Instructions for the task: Quote the records beneath, complete and exact. Leave out images.

----

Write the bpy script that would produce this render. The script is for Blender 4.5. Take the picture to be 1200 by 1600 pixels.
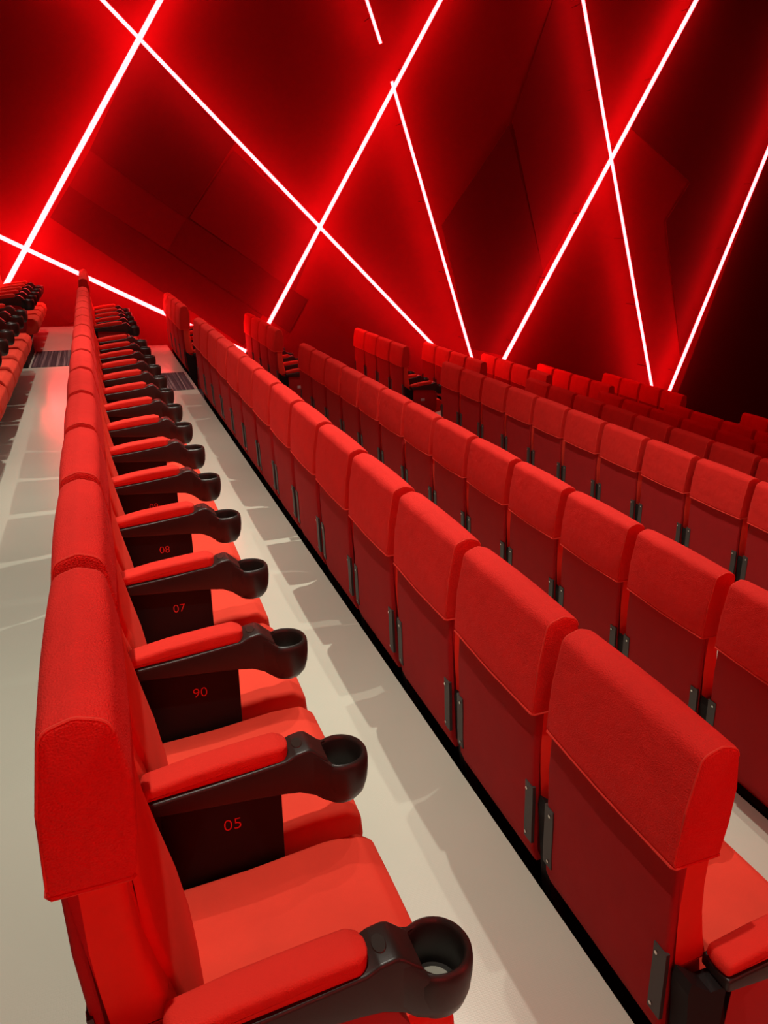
import bpy, bmesh, math, random
from mathutils import Vector, Matrix

S = bpy.context.scene
for o in list(bpy.data.objects):
    bpy.data.objects.remove(o)
C = S.collection
random.seed(4)

# ------------------------------------------------------------------ camera
CAM = Vector((0.0, 0.0, 1.8))
PITCH, YAW, FPX = math.radians(20.574), math.radians(20.13), 1198.0
fwd = Vector((math.sin(YAW) * math.cos(PITCH), math.cos(YAW) * math.cos(PITCH), -math.sin(PITCH)))
rgt = Vector((math.cos(YAW), -math.sin(YAW), 0.0))
upv = rgt.cross(fwd)
cd = bpy.data.cameras.new('camera')
cam = bpy.data.objects.new('camera', cd)
C.objects.link(cam)
cam.matrix_world = Matrix.Translation(CAM) @ Matrix((rgt, upv, -fwd)).transposed().to_4x4()
cd.sensor_fit = 'VERTICAL'
cd.sensor_height = 36.0
cd.lens = FPX / 1600.0 * 36.0
cd.clip_start = 0.05
S.camera = cam

# ------------------------------------------------------------------ view, world, lights
S.view_settings.view_transform = 'Standard'
S.view_settings.look = 'None'
S.view_settings.gamma = 1.0
S.view_settings.use_curve_mapping = False
S.view_settings.exposure = 0.12
w = bpy.data.worlds.new('world')
S.world = w
w.use_nodes = True
w.node_tree.nodes['Background'].inputs[0].default_value = (0.02, 0.004, 0.004, 1)
w.node_tree.nodes['Background'].inputs[1].default_value = 0.2

WARM = (1.0, 0.94, 0.80)
# ceiling downlights: x, y, power, half cone in degrees
DOWNLIGHTS = [(2.15, 4.3, 820, 38), (2.45, 2.9, 270, 33), (2.2, 8.0, 260, 36),
              (-0.2, 1.1, 460, 28), (-0.2, 3.3, 430, 28), (-0.35, 5.6, 540, 28), (-0.4, 7.9, 390, 28), (-0.3, 10.6, 300, 31),
              (4.6, 10.8, 280, 28)]
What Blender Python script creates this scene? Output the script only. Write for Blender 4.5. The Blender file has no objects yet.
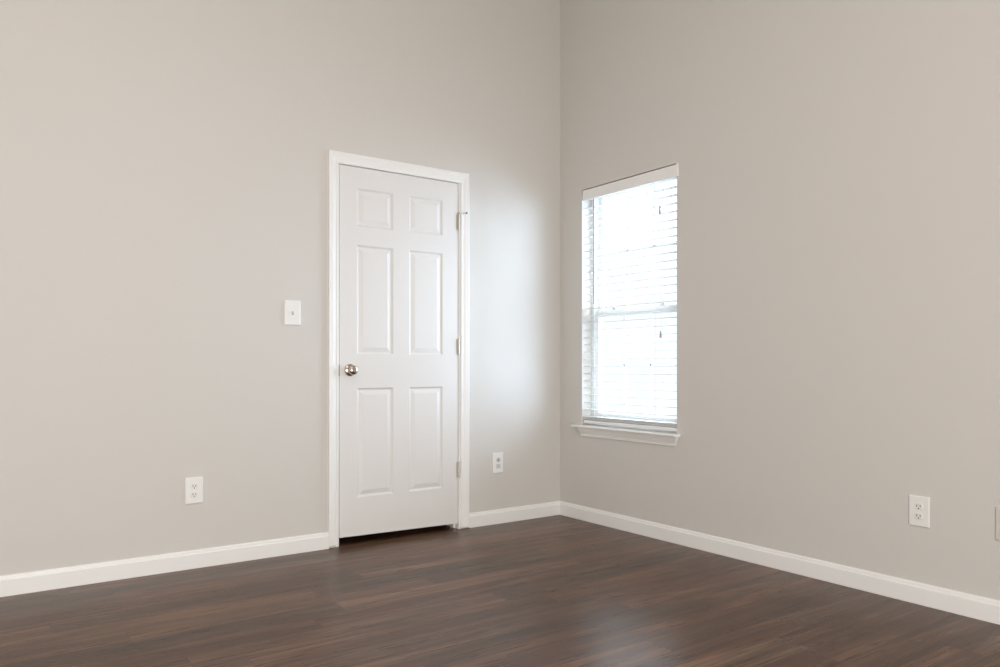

----

Expected answer:
Write the bpy script that would produce this render. The script is for Blender 4.5. Take the picture to be 1200 by 1600 pixels.
import bpy, bmesh, math, random
from mathutils import Vector, Matrix

S = bpy.context.scene
for o in list(bpy.data.objects):
    bpy.data.objects.remove(o)
C = S.collection
random.seed(4)

# ------------------------------------------------------------------ camera
CAM = Vector((0.0, 0.0, 1.8))
PITCH, YAW, FPX = math.radians(20.574), math.radians(20.13), 1198.0
fwd = Vector((math.sin(YAW) * math.cos(PITCH), math.cos(YAW) * math.cos(PITCH), -math.sin(PITCH)))
rgt = Vector((math.cos(YAW), -math.sin(YAW), 0.0))
upv = rgt.cross(fwd)
cd = bpy.data.cameras.new('camera')
cam = bpy.data.objects.new('camera', cd)
C.objects.link(cam)
cam.matrix_world = Matrix.Translation(CAM) @ Matrix((rgt, upv, -fwd)).transposed().to_4x4()
cd.sensor_fit = 'VERTICAL'
cd.sensor_height = 36.0
cd.lens = FPX / 1600.0 * 36.0
cd.clip_start = 0.05
S.camera = cam

# ------------------------------------------------------------------ view, world, lights
S.view_settings.view_transform = 'Standard'
S.view_settings.look = 'None'
S.view_settings.gamma = 1.0
S.view_settings.use_curve_mapping = False
S.view_settings.exposure = 0.12
w = bpy.data.worlds.new('world')
S.world = w
w.use_nodes = True
w.node_tree.nodes['Background'].inputs[0].default_value = (0.02, 0.004, 0.004, 1)
w.node_tree.nodes['Background'].inputs[1].default_value = 0.2

WARM = (1.0, 0.94, 0.80)
# ceiling downlights: x, y, power, half cone in degrees
DOWNLIGHTS = [(2.15, 4.3, 820, 38), (2.45, 2.9, 270, 33), (2.2, 8.0, 260, 36),
              (-0.2, 1.1, 460, 28), (-0.2, 3.3, 430, 28), (-0.35, 5.6, 540, 28), (-0.4, 7.9, 390, 28), (-0.3, 10.6, 300, 31),
              (4.6, 10.8, 280, 28)]
What Blender Python script creates this scene? Output the script only. Write for Blender 4.5. The Blender file has no objects yet.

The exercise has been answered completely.